The change, it says, is necessary for the fund to remain financially viable because the out-of-state business helps it keep rates the second-lowest in the country. Other states have balked at the link, saying it is unfair for the fund, with its federal tax-exempt status, to compete in the same marketplace.

Fund executives, facing a Nov. 1 deadline to cease the $30 million in business it writes in Idaho, are in the beginning stages of divesting the for-profit subsidiary.

But in the meantime, they are hopeful a letter ruling by the Internal Revenue Service will allow them to continue to operate "as is" and seek privatization.

At one point, the fund was ready to "pay" Utah $50 million to settle the question of claim to assets, but Leavitt, joined by state elected officers and some lawmakers, say the $50 million doesn't come close to compensating the state for its interest in the fund.

Shurtleff, Alter, Johnson, Leavitt and Walker said taxpayers will be compromised if the privatization happens, with the fund walking away with hundreds of millions of taxpayer dollars.
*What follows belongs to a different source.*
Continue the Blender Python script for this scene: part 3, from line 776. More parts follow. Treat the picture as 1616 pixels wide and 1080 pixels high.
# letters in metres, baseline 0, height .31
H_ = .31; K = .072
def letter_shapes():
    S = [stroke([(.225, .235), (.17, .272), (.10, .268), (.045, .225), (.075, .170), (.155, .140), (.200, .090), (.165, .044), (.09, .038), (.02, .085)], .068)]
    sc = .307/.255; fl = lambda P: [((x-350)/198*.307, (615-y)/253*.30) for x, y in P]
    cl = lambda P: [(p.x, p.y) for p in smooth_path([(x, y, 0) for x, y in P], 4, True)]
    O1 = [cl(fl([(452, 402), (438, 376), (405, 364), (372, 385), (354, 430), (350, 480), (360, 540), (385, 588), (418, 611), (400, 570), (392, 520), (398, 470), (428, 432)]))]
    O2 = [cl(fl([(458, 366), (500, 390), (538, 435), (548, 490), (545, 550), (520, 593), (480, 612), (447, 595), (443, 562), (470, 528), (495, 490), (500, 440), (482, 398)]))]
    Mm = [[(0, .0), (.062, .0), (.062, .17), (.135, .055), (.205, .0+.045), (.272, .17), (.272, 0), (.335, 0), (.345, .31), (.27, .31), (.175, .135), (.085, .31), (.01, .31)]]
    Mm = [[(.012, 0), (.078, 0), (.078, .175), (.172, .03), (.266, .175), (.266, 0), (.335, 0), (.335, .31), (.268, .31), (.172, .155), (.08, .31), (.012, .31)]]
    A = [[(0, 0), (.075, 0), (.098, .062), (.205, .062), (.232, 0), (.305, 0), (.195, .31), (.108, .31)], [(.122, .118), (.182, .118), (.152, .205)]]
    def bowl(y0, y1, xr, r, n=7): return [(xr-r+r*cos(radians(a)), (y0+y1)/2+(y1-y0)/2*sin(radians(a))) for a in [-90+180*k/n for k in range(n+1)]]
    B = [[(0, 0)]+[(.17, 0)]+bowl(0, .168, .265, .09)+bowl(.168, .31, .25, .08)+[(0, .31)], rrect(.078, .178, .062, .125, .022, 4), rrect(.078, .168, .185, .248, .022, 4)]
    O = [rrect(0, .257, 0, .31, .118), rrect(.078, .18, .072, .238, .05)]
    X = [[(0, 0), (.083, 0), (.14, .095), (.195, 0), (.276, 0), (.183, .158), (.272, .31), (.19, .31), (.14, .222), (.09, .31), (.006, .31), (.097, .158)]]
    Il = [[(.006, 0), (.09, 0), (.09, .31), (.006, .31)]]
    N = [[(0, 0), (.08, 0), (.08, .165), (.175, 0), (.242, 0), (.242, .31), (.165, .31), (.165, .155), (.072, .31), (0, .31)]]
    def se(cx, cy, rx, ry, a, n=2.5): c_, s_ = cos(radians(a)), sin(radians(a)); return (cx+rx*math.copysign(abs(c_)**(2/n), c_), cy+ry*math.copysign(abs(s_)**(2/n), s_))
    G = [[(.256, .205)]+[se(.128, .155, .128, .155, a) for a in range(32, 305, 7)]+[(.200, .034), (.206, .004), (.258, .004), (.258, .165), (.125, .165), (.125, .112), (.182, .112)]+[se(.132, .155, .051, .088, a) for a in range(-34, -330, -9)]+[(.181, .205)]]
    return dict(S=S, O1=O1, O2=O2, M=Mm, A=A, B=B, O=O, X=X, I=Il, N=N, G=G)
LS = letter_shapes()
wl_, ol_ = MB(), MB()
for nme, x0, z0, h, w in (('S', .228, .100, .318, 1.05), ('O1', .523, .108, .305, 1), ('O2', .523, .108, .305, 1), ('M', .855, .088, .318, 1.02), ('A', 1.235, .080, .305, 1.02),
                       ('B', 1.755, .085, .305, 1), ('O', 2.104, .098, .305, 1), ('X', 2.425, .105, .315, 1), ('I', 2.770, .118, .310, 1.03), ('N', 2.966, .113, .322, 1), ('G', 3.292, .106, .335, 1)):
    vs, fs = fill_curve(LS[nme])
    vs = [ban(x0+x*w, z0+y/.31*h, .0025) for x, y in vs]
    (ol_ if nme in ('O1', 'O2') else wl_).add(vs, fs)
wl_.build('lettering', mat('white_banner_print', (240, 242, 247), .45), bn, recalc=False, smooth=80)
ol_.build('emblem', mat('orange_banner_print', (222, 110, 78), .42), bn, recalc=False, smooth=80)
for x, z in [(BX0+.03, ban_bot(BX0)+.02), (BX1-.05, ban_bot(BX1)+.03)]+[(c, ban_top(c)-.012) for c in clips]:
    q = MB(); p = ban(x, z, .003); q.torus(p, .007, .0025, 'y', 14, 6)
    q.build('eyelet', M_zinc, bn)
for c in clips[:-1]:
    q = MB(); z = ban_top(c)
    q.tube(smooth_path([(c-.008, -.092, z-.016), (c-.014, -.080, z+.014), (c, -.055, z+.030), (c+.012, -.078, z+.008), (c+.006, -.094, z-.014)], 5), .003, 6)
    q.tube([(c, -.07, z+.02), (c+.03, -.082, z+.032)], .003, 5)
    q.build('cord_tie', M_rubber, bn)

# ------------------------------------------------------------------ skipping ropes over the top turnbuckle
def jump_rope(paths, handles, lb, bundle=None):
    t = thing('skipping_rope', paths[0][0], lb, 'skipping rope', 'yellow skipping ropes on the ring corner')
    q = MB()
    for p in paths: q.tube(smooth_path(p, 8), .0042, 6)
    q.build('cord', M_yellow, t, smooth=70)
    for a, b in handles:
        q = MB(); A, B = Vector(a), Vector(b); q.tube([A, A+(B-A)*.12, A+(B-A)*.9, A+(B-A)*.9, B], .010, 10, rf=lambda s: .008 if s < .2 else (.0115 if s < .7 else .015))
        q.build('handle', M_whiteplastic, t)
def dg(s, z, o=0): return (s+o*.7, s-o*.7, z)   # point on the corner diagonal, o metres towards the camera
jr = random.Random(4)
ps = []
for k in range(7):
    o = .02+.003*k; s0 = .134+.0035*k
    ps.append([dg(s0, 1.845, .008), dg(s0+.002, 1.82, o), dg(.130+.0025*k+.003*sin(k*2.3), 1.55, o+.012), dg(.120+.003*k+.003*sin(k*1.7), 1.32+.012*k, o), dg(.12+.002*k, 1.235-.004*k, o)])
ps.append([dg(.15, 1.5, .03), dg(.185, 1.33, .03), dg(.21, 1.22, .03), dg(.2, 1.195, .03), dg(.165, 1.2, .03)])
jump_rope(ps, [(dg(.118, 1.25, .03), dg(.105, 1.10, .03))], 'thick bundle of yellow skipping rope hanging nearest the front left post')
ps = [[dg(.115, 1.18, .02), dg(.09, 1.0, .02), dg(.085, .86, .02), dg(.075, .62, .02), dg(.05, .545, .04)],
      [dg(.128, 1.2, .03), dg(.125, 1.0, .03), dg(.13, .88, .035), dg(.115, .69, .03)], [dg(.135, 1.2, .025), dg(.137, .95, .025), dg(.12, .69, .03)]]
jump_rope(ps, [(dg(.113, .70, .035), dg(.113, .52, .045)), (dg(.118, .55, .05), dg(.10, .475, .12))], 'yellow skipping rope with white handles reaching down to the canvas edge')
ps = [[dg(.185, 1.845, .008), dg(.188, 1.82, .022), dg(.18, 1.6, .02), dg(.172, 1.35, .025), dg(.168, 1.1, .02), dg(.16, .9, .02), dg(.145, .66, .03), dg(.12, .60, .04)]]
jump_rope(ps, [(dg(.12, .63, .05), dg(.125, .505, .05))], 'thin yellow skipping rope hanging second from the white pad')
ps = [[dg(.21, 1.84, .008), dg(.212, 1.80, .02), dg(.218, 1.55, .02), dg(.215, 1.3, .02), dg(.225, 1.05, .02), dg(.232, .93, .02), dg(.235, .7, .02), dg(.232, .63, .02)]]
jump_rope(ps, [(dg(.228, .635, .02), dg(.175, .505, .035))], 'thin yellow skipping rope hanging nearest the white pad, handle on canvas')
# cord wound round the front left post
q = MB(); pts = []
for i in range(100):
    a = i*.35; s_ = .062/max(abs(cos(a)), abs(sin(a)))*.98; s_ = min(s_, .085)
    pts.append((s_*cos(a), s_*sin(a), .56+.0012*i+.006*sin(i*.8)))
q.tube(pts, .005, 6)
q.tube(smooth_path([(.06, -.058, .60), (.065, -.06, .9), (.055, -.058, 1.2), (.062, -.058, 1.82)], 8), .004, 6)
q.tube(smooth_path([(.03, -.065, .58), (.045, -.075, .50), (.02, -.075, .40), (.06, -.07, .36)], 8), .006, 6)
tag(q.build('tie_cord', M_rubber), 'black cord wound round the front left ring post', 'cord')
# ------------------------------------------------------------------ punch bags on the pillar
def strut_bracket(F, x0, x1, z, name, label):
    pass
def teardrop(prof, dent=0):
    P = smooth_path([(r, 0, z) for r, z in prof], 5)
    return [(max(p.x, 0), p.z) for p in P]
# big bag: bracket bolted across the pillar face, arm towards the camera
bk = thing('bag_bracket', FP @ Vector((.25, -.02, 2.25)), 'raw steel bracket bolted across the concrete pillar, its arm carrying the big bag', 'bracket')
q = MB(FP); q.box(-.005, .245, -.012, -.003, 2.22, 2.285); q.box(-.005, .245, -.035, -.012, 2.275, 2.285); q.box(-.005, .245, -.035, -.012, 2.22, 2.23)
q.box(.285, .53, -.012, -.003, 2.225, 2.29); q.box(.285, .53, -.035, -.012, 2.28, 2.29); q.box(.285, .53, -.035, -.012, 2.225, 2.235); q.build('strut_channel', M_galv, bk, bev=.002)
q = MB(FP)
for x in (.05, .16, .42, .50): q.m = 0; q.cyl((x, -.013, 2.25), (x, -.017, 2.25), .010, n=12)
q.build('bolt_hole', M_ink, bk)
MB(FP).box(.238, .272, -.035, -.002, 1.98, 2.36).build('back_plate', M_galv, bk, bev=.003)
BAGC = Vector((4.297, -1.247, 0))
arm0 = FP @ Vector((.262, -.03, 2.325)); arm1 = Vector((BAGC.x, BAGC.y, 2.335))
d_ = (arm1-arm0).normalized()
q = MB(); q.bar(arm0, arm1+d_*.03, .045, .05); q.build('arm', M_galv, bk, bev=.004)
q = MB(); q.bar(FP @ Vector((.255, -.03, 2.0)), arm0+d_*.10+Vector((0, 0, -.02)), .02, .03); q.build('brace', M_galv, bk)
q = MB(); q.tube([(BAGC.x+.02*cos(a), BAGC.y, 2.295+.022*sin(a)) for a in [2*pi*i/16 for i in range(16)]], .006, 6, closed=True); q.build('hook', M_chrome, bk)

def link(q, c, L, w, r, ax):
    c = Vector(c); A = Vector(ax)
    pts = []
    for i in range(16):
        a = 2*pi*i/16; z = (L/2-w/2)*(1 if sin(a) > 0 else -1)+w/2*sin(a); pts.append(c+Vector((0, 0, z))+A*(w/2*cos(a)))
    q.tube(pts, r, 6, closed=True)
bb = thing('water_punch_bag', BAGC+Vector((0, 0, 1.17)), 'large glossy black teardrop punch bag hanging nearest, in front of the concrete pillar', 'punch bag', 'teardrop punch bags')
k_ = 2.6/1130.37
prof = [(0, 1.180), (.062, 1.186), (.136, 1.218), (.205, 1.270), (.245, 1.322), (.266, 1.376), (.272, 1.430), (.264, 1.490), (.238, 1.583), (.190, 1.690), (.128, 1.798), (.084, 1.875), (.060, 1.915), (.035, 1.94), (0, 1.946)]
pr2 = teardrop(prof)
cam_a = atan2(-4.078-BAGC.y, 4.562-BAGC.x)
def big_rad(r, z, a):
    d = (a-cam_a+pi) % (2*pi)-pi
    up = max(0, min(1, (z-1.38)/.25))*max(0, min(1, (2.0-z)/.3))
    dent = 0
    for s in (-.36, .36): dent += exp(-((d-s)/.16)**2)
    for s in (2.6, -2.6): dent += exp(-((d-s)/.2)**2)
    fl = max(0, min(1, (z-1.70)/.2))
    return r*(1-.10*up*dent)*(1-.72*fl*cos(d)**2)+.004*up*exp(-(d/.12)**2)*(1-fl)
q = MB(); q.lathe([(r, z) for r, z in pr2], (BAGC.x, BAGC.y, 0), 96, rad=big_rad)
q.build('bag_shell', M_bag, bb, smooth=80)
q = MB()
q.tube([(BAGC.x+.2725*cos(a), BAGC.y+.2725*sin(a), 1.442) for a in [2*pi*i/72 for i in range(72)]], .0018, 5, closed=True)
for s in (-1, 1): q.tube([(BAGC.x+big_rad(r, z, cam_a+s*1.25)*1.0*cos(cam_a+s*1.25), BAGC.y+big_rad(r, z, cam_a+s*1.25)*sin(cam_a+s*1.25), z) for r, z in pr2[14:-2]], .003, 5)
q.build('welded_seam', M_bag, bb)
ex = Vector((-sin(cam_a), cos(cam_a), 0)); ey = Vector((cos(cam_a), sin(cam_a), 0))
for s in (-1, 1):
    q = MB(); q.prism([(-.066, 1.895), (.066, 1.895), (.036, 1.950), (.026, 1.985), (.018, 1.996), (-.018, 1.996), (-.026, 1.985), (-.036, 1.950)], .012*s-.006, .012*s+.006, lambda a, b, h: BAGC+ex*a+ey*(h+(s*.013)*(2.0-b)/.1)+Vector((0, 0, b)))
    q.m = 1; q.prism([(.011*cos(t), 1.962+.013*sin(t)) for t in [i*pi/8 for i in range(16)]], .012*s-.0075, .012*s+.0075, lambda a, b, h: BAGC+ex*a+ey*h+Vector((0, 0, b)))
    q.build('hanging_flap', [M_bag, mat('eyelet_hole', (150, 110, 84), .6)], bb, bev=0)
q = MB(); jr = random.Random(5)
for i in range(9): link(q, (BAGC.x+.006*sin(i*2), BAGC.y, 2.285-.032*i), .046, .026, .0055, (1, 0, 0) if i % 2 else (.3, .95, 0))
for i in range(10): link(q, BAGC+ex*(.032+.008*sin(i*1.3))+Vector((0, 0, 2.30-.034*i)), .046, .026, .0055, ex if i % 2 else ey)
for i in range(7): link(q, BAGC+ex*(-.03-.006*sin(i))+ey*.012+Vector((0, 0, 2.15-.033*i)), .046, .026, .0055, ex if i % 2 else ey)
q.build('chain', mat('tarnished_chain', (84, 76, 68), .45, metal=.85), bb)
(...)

"We stand by the belief that the Workers Compensation Fund belongs to the taxpayers," Shurtleff said.

Lane Summerhays, the fund's president and chief executive officer, said the assertions made by Utah officials paint an inaccurate and needlessly inflammatory picture.

"We have never asserted that these assets are owned by the management or the board of the company. They belong to the policyholders and those policyholders are the taxpayers of Utah."

Summerhays said that is the issue the court ultimately needs to resolve for everyone's sake.

"At the end of the day, the court will decide if the fund is owned by the policyholders or the state," he said.